Entries with scene source code:
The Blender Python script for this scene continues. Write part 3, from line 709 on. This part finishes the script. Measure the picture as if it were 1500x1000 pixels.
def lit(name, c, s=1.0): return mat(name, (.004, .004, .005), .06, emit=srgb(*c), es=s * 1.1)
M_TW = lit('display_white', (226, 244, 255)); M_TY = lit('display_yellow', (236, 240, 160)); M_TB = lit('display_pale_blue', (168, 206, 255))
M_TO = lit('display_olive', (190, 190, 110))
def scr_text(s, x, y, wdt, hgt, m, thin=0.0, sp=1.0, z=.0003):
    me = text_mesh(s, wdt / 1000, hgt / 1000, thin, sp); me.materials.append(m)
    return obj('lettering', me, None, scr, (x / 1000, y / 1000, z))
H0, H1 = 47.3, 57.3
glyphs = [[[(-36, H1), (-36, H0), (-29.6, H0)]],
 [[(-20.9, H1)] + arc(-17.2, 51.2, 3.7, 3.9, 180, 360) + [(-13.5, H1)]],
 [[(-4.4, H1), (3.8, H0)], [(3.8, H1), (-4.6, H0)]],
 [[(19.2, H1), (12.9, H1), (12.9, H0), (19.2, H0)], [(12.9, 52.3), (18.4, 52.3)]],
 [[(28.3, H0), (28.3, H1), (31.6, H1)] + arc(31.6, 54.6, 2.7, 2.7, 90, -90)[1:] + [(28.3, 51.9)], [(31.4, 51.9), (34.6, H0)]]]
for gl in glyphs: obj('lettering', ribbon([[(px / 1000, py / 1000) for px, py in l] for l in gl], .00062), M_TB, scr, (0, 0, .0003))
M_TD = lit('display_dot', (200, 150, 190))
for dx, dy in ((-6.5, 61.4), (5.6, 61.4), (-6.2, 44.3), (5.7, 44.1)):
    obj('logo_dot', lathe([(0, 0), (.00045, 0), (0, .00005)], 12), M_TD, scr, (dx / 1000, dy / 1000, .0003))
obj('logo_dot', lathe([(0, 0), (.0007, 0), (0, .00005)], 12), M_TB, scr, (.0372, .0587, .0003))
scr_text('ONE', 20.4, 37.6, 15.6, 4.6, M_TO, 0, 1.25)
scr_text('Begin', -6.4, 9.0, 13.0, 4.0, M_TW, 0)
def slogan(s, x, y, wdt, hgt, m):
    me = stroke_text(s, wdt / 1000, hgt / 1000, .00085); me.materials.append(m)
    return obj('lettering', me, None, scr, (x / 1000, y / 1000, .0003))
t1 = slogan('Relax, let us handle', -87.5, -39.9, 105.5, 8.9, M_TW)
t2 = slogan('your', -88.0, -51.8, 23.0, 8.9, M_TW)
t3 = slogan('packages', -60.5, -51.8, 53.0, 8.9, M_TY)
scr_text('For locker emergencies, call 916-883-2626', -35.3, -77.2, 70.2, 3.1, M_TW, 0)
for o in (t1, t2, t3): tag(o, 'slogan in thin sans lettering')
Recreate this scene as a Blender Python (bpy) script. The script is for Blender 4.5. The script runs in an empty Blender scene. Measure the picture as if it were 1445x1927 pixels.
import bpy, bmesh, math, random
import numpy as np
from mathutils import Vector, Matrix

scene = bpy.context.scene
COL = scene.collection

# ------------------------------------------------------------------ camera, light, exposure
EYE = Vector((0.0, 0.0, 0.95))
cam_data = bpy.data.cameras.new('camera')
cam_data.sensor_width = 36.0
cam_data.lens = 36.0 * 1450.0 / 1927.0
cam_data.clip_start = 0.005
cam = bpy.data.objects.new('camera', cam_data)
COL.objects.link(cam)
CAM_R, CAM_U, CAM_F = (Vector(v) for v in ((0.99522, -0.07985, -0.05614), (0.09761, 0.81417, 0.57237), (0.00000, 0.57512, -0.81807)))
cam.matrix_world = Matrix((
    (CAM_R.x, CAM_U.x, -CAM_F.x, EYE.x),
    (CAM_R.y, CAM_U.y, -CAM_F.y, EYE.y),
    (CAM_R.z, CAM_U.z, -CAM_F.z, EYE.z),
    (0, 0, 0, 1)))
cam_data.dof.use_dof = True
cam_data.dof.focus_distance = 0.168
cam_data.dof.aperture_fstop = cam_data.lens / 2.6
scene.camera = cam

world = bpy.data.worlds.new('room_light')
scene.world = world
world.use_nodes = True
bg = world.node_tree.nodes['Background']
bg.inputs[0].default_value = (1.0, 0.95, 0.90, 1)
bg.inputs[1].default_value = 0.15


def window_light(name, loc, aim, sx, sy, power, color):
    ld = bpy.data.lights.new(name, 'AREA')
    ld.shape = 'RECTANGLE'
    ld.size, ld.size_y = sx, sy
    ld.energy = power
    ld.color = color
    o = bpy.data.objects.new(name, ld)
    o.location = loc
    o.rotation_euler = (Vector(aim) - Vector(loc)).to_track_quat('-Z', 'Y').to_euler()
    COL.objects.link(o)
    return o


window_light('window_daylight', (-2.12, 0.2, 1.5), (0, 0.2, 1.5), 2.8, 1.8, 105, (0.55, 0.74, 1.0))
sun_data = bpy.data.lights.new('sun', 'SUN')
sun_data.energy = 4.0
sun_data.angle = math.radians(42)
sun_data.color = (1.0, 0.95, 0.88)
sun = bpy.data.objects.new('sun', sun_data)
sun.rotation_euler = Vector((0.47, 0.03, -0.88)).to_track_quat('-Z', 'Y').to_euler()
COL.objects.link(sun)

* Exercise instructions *
Reproduce all of the data exactly as given.

* Correct response *
The Blender Python script for this scene continues. Write part 3, from line 709 on. This part finishes the script. Measure the picture as if it were 1500x1000 pixels.
def lit(name, c, s=1.0): return mat(name, (.004, .004, .005), .06, emit=srgb(*c), es=s * 1.1)
M_TW = lit('display_white', (226, 244, 255)); M_TY = lit('display_yellow', (236, 240, 160)); M_TB = lit('display_pale_blue', (168, 206, 255))
M_TO = lit('display_olive', (190, 190, 110))
def scr_text(s, x, y, wdt, hgt, m, thin=0.0, sp=1.0, z=.0003):
    me = text_mesh(s, wdt / 1000, hgt / 1000, thin, sp); me.materials.append(m)
    return obj('lettering', me, None, scr, (x / 1000, y / 1000, z))
H0, H1 = 47.3, 57.3
glyphs = [[[(-36, H1), (-36, H0), (-29.6, H0)]],
 [[(-20.9, H1)] + arc(-17.2, 51.2, 3.7, 3.9, 180, 360) + [(-13.5, H1)]],
 [[(-4.4, H1), (3.8, H0)], [(3.8, H1), (-4.6, H0)]],
 [[(19.2, H1), (12.9, H1), (12.9, H0), (19.2, H0)], [(12.9, 52.3), (18.4, 52.3)]],
 [[(28.3, H0), (28.3, H1), (31.6, H1)] + arc(31.6, 54.6, 2.7, 2.7, 90, -90)[1:] + [(28.3, 51.9)], [(31.4, 51.9), (34.6, H0)]]]
for gl in glyphs: obj('lettering', ribbon([[(px / 1000, py / 1000) for px, py in l] for l in gl], .00062), M_TB, scr, (0, 0, .0003))
M_TD = lit('display_dot', (200, 150, 190))
for dx, dy in ((-6.5, 61.4), (5.6, 61.4), (-6.2, 44.3), (5.7, 44.1)):
    obj('logo_dot', lathe([(0, 0), (.00045, 0), (0, .00005)], 12), M_TD, scr, (dx / 1000, dy / 1000, .0003))
obj('logo_dot', lathe([(0, 0), (.0007, 0), (0, .00005)], 12), M_TB, scr, (.0372, .0587, .0003))
scr_text('ONE', 20.4, 37.6, 15.6, 4.6, M_TO, 0, 1.25)
scr_text('Begin', -6.4, 9.0, 13.0, 4.0, M_TW, 0)
def slogan(s, x, y, wdt, hgt, m):
    me = stroke_text(s, wdt / 1000, hgt / 1000, .00085); me.materials.append(m)
    return obj('lettering', me, None, scr, (x / 1000, y / 1000, .0003))
t1 = slogan('Relax, let us handle', -87.5, -39.9, 105.5, 8.9, M_TW)
t2 = slogan('your', -88.0, -51.8, 23.0, 8.9, M_TW)
t3 = slogan('packages', -60.5, -51.8, 53.0, 8.9, M_TY)
scr_text('For locker emergencies, call 916-883-2626', -35.3, -77.2, 70.2, 3.1, M_TW, 0)
for o in (t1, t2, t3): tag(o, 'slogan in thin sans lettering')
Recreate this scene as a Blender Python (bpy) script. The script is for Blender 4.5. The script runs in an empty Blender scene. Measure the picture as if it were 1445x1927 pixels.
import bpy, bmesh, math, random
import numpy as np
from mathutils import Vector, Matrix

scene = bpy.context.scene
COL = scene.collection

# ------------------------------------------------------------------ camera, light, exposure
EYE = Vector((0.0, 0.0, 0.95))
cam_data = bpy.data.cameras.new('camera')
cam_data.sensor_width = 36.0
cam_data.lens = 36.0 * 1450.0 / 1927.0
cam_data.clip_start = 0.005
cam = bpy.data.objects.new('camera', cam_data)
COL.objects.link(cam)
CAM_R, CAM_U, CAM_F = (Vector(v) for v in ((0.99522, -0.07985, -0.05614), (0.09761, 0.81417, 0.57237), (0.00000, 0.57512, -0.81807)))
cam.matrix_world = Matrix((
    (CAM_R.x, CAM_U.x, -CAM_F.x, EYE.x),
    (CAM_R.y, CAM_U.y, -CAM_F.y, EYE.y),
    (CAM_R.z, CAM_U.z, -CAM_F.z, EYE.z),
    (0, 0, 0, 1)))
cam_data.dof.use_dof = True
cam_data.dof.focus_distance = 0.168
cam_data.dof.aperture_fstop = cam_data.lens / 2.6
scene.camera = cam

world = bpy.data.worlds.new('room_light')
scene.world = world
world.use_nodes = True
bg = world.node_tree.nodes['Background']
bg.inputs[0].default_value = (1.0, 0.95, 0.90, 1)
bg.inputs[1].default_value = 0.15


def window_light(name, loc, aim, sx, sy, power, color):
    ld = bpy.data.lights.new(name, 'AREA')
    ld.shape = 'RECTANGLE'
    ld.size, ld.size_y = sx, sy
    ld.energy = power
    ld.color = color
    o = bpy.data.objects.new(name, ld)
    o.location = loc
    o.rotation_euler = (Vector(aim) - Vector(loc)).to_track_quat('-Z', 'Y').to_euler()
    COL.objects.link(o)
    return o


window_light('window_daylight', (-2.12, 0.2, 1.5), (0, 0.2, 1.5), 2.8, 1.8, 105, (0.55, 0.74, 1.0))
sun_data = bpy.data.lights.new('sun', 'SUN')
sun_data.energy = 4.0
sun_data.angle = math.radians(42)
sun_data.color = (1.0, 0.95, 0.88)
sun = bpy.data.objects.new('sun', sun_data)
sun.rotation_euler = Vector((0.47, 0.03, -0.88)).to_track_quat('-Z', 'Y').to_euler()
COL.objects.link(sun)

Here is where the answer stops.